- _What you should do_: Write out all of the entries exactly as given.

Start

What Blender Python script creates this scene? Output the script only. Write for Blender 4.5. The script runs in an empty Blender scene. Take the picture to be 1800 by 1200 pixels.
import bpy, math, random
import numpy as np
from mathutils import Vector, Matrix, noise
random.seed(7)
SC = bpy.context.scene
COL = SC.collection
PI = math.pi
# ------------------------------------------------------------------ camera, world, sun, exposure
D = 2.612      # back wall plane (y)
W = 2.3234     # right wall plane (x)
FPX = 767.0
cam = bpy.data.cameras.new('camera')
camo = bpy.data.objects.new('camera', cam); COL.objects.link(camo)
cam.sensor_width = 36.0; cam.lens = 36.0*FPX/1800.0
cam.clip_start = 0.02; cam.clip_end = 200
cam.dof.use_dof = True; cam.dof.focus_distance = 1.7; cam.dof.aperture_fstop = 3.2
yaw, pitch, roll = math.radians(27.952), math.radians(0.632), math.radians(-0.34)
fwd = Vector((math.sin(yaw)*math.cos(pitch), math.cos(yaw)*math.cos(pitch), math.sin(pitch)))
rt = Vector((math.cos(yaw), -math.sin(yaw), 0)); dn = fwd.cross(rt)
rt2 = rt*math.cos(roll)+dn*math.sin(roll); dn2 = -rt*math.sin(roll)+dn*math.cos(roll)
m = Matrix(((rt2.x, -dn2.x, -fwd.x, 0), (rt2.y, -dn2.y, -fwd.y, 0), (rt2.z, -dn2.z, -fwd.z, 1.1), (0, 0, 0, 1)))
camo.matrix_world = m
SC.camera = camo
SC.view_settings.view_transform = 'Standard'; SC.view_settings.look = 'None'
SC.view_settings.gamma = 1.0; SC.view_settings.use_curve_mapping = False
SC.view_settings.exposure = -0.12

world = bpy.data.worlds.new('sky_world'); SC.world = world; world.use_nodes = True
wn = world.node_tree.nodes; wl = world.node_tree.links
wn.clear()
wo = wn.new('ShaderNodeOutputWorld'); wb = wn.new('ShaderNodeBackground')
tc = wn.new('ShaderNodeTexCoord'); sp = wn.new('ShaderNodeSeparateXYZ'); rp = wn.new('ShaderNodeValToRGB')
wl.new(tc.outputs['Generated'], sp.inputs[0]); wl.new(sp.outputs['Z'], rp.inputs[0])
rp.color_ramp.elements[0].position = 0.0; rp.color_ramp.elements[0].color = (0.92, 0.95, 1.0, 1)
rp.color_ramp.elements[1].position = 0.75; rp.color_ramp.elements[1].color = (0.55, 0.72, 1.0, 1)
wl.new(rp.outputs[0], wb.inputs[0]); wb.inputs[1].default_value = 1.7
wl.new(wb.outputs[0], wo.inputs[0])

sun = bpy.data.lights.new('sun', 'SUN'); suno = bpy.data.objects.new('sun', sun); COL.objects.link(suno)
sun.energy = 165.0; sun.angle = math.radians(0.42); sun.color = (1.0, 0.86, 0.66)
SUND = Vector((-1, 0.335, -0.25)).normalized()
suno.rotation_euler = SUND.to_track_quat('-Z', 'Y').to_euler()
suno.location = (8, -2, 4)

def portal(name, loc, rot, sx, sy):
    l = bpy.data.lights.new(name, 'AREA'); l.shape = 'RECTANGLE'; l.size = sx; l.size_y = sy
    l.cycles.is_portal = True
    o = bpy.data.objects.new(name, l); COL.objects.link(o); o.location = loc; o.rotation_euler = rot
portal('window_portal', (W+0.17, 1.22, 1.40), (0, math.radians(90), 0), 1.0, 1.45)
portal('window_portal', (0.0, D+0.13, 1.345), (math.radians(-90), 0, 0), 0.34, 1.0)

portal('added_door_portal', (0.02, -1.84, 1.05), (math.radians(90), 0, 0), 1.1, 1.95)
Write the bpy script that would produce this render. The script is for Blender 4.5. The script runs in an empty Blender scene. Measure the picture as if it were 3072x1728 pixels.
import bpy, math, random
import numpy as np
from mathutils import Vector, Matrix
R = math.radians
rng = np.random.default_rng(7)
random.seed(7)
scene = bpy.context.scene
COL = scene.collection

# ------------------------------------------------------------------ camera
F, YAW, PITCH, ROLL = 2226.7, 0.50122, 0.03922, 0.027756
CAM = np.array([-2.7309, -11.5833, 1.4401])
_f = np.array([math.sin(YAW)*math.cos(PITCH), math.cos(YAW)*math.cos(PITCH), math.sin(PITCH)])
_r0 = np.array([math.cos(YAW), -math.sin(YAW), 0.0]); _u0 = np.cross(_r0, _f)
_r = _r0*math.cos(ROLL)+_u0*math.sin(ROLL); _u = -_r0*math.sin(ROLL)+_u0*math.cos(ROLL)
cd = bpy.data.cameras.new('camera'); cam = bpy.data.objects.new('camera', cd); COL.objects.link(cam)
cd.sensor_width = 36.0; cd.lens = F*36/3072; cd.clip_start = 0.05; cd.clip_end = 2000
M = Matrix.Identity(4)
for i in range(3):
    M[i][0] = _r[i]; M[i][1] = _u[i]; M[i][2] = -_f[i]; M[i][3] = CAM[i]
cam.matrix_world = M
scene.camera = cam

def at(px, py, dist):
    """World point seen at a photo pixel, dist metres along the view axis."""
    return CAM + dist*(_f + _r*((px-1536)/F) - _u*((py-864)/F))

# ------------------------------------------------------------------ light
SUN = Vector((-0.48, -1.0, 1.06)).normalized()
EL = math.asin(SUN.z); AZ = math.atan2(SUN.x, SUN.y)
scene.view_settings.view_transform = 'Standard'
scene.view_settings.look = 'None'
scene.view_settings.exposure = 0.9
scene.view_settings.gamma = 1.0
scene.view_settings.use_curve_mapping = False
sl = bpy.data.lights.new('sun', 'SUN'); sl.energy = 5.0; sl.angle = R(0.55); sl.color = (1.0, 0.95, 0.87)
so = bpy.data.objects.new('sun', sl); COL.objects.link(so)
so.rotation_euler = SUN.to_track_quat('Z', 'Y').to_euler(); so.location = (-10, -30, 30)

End

- _Correct result_:
What Blender Python script creates this scene? Output the script only. Write for Blender 4.5. The script runs in an empty Blender scene. Take the picture to be 1800 by 1200 pixels.
import bpy, math, random
import numpy as np
from mathutils import Vector, Matrix, noise
random.seed(7)
SC = bpy.context.scene
COL = SC.collection
PI = math.pi
# ------------------------------------------------------------------ camera, world, sun, exposure
D = 2.612      # back wall plane (y)
W = 2.3234     # right wall plane (x)
FPX = 767.0
cam = bpy.data.cameras.new('camera')
camo = bpy.data.objects.new('camera', cam); COL.objects.link(camo)
cam.sensor_width = 36.0; cam.lens = 36.0*FPX/1800.0
cam.clip_start = 0.02; cam.clip_end = 200
cam.dof.use_dof = True; cam.dof.focus_distance = 1.7; cam.dof.aperture_fstop = 3.2
yaw, pitch, roll = math.radians(27.952), math.radians(0.632), math.radians(-0.34)
fwd = Vector((math.sin(yaw)*math.cos(pitch), math.cos(yaw)*math.cos(pitch), math.sin(pitch)))
rt = Vector((math.cos(yaw), -math.sin(yaw), 0)); dn = fwd.cross(rt)
rt2 = rt*math.cos(roll)+dn*math.sin(roll); dn2 = -rt*math.sin(roll)+dn*math.cos(roll)
m = Matrix(((rt2.x, -dn2.x, -fwd.x, 0), (rt2.y, -dn2.y, -fwd.y, 0), (rt2.z, -dn2.z, -fwd.z, 1.1), (0, 0, 0, 1)))
camo.matrix_world = m
SC.camera = camo
SC.view_settings.view_transform = 'Standard'; SC.view_settings.look = 'None'
SC.view_settings.gamma = 1.0; SC.view_settings.use_curve_mapping = False
SC.view_settings.exposure = -0.12

world = bpy.data.worlds.new('sky_world'); SC.world = world; world.use_nodes = True
wn = world.node_tree.nodes; wl = world.node_tree.links
wn.clear()
wo = wn.new('ShaderNodeOutputWorld'); wb = wn.new('ShaderNodeBackground')
tc = wn.new('ShaderNodeTexCoord'); sp = wn.new('ShaderNodeSeparateXYZ'); rp = wn.new('ShaderNodeValToRGB')
wl.new(tc.outputs['Generated'], sp.inputs[0]); wl.new(sp.outputs['Z'], rp.inputs[0])
rp.color_ramp.elements[0].position = 0.0; rp.color_ramp.elements[0].color = (0.92, 0.95, 1.0, 1)
rp.color_ramp.elements[1].position = 0.75; rp.color_ramp.elements[1].color = (0.55, 0.72, 1.0, 1)
wl.new(rp.outputs[0], wb.inputs[0]); wb.inputs[1].default_value = 1.7
wl.new(wb.outputs[0], wo.inputs[0])

sun = bpy.data.lights.new('sun', 'SUN'); suno = bpy.data.objects.new('sun', sun); COL.objects.link(suno)
sun.energy = 165.0; sun.angle = math.radians(0.42); sun.color = (1.0, 0.86, 0.66)
SUND = Vector((-1, 0.335, -0.25)).normalized()
suno.rotation_euler = SUND.to_track_quat('-Z', 'Y').to_euler()
suno.location = (8, -2, 4)

def portal(name, loc, rot, sx, sy):
    l = bpy.data.lights.new(name, 'AREA'); l.shape = 'RECTANGLE'; l.size = sx; l.size_y = sy
    l.cycles.is_portal = True
    o = bpy.data.objects.new(name, l); COL.objects.link(o); o.location = loc; o.rotation_euler = rot
portal('window_portal', (W+0.17, 1.22, 1.40), (0, math.radians(90), 0), 1.0, 1.45)
portal('window_portal', (0.0, D+0.13, 1.345), (math.radians(-90), 0, 0), 0.34, 1.0)

portal('added_door_portal', (0.02, -1.84, 1.05), (math.radians(90), 0, 0), 1.1, 1.95)
Write the bpy script that would produce this render. The script is for Blender 4.5. The script runs in an empty Blender scene. Measure the picture as if it were 3072x1728 pixels.
import bpy, math, random
import numpy as np
from mathutils import Vector, Matrix
R = math.radians
rng = np.random.default_rng(7)
random.seed(7)
scene = bpy.context.scene
COL = scene.collection

# ------------------------------------------------------------------ camera
F, YAW, PITCH, ROLL = 2226.7, 0.50122, 0.03922, 0.027756
CAM = np.array([-2.7309, -11.5833, 1.4401])
_f = np.array([math.sin(YAW)*math.cos(PITCH), math.cos(YAW)*math.cos(PITCH), math.sin(PITCH)])
_r0 = np.array([math.cos(YAW), -math.sin(YAW), 0.0]); _u0 = np.cross(_r0, _f)
_r = _r0*math.cos(ROLL)+_u0*math.sin(ROLL); _u = -_r0*math.sin(ROLL)+_u0*math.cos(ROLL)
cd = bpy.data.cameras.new('camera'); cam = bpy.data.objects.new('camera', cd); COL.objects.link(cam)
cd.sensor_width = 36.0; cd.lens = F*36/3072; cd.clip_start = 0.05; cd.clip_end = 2000
M = Matrix.Identity(4)
for i in range(3):
    M[i][0] = _r[i]; M[i][1] = _u[i]; M[i][2] = -_f[i]; M[i][3] = CAM[i]
cam.matrix_world = M
scene.camera = cam

def at(px, py, dist):
    """World point seen at a photo pixel, dist metres along the view axis."""
    return CAM + dist*(_f + _r*((px-1536)/F) - _u*((py-864)/F))

# ------------------------------------------------------------------ light
SUN = Vector((-0.48, -1.0, 1.06)).normalized()
EL = math.asin(SUN.z); AZ = math.atan2(SUN.x, SUN.y)
scene.view_settings.view_transform = 'Standard'
scene.view_settings.look = 'None'
scene.view_settings.exposure = 0.9
scene.view_settings.gamma = 1.0
scene.view_settings.use_curve_mapping = False
sl = bpy.data.lights.new('sun', 'SUN'); sl.energy = 5.0; sl.angle = R(0.55); sl.color = (1.0, 0.95, 0.87)
so = bpy.data.objects.new('sun', sl); COL.objects.link(so)
so.rotation_euler = SUN.to_track_quat('Z', 'Y').to_euler(); so.location = (-10, -30, 30)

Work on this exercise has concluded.